NVIDIA’s latest endeavour into kicking AMD’s butt is the GTX 980 Ti, and it’s a fantastic piece of kit. It eats 4K gaming for breakfast and doesn’t cost anything like the GTX Titan X, a potent formula.
We wonder if the GTX 980 Ti was enough to deter AMD from demonstrating their high-end flagship card because what AMD’s chief executive, Lisa Su, demonstrated on stage was their Fiji GPU, but not the Radeon Fury Card it’s supposed to power.
If AMD’s naming convention seems a little convoluted to you, that’s because it is – AMD really isn’t in the business of making their naming and numbering scheme understandable.
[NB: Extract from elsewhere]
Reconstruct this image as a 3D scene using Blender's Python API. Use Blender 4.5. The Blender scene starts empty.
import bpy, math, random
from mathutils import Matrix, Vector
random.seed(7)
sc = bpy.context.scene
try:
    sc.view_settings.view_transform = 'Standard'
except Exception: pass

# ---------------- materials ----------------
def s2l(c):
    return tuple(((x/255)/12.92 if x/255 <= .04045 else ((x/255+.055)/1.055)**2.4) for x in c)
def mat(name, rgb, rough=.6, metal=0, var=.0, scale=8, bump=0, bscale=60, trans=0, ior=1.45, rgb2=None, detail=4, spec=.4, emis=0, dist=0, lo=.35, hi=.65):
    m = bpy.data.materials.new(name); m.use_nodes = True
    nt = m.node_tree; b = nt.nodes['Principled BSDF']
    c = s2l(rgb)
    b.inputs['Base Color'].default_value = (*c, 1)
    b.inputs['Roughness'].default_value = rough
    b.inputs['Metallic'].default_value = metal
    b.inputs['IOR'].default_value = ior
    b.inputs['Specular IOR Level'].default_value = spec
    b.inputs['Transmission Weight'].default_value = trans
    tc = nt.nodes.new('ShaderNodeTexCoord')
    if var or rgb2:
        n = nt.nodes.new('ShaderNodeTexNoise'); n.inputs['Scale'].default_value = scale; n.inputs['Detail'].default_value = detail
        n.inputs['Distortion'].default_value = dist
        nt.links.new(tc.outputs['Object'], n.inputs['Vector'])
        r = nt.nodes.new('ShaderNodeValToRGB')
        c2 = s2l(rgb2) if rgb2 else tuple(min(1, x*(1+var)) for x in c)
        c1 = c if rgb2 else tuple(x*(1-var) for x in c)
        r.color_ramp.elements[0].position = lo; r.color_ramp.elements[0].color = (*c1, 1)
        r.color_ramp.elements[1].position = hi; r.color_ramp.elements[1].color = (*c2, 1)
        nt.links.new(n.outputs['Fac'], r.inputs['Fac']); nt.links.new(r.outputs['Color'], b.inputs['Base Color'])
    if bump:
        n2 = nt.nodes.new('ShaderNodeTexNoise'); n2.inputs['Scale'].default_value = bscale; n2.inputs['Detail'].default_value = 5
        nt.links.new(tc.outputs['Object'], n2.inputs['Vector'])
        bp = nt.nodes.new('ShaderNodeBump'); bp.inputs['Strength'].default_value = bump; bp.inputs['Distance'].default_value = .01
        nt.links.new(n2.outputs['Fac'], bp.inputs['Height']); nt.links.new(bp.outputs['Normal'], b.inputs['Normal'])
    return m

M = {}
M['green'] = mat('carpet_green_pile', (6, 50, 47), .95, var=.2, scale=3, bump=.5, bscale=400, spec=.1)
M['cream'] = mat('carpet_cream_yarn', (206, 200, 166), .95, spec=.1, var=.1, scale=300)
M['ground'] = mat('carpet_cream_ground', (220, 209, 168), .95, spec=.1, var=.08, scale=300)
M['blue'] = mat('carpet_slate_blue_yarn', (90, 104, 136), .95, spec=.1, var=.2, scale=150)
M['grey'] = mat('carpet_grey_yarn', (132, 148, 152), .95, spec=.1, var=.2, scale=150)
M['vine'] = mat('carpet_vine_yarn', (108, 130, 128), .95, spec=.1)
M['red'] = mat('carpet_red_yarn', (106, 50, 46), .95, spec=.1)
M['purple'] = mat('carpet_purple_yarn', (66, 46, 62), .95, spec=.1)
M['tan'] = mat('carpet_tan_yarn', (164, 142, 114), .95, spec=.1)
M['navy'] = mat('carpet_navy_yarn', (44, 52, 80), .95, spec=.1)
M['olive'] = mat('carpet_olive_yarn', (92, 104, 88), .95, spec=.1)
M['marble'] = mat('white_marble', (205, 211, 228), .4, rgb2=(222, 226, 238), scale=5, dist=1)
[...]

According to WCCF Tech, rumours suggest that in spite of the Fiji’s raw compute performance as well their rhapsody on the use of high bandwidth memory in the Fiji and all of the benefits contained there within, AMD’s Radeon Fury X, powered by the Fiji XT GPU, may not be able to match NVIDIA’s Titan X, possibly even their GTX 980 Ti.
It’s down to “peculiarities around the immature nature of the drivers for the yet unreleased Fiji GPU and the fact that AMD is still tweaking the BIOS settings for the Radeon Fury based cards which are based on it.” So say a few internal sources.
In accordance with NVIDIA’s latest card, AMD may very well be tweaking the clock speeds of their cards for optimal performance.
For the moment, many have predicted that even with just 4GB of VRAM, the Radeon Fury X will outperform the GTX Titan X, and almost certainly its spin-off, the GTX 980 Ti.
After all, it sports 4096 GPU Cores (more commonly referred to as Shaders), 512 GB/s of memory bandwidth and approximately 8.5 TFLOPS of compute performance. Compared to the Titan X’s meagre 336 GB/s of memory bandwidth and a dismal (sarcasm for those who can’t read the room) 7 TFLOPS of compute performance.
The thing is, real world inefficiencies, video game development tendencies and coding variations in no way translates into direct 1:1 performance figures. The GTX Titan X is still in the running until we see the actual Radeon Fury X’s performance.
And what about the smaller Fiji Pro GPU? How will the Radeon Fury compete? We can’t wait to find out, and how will it price locally. The GTX 980 Ti is hardly a cheap card in SA after all.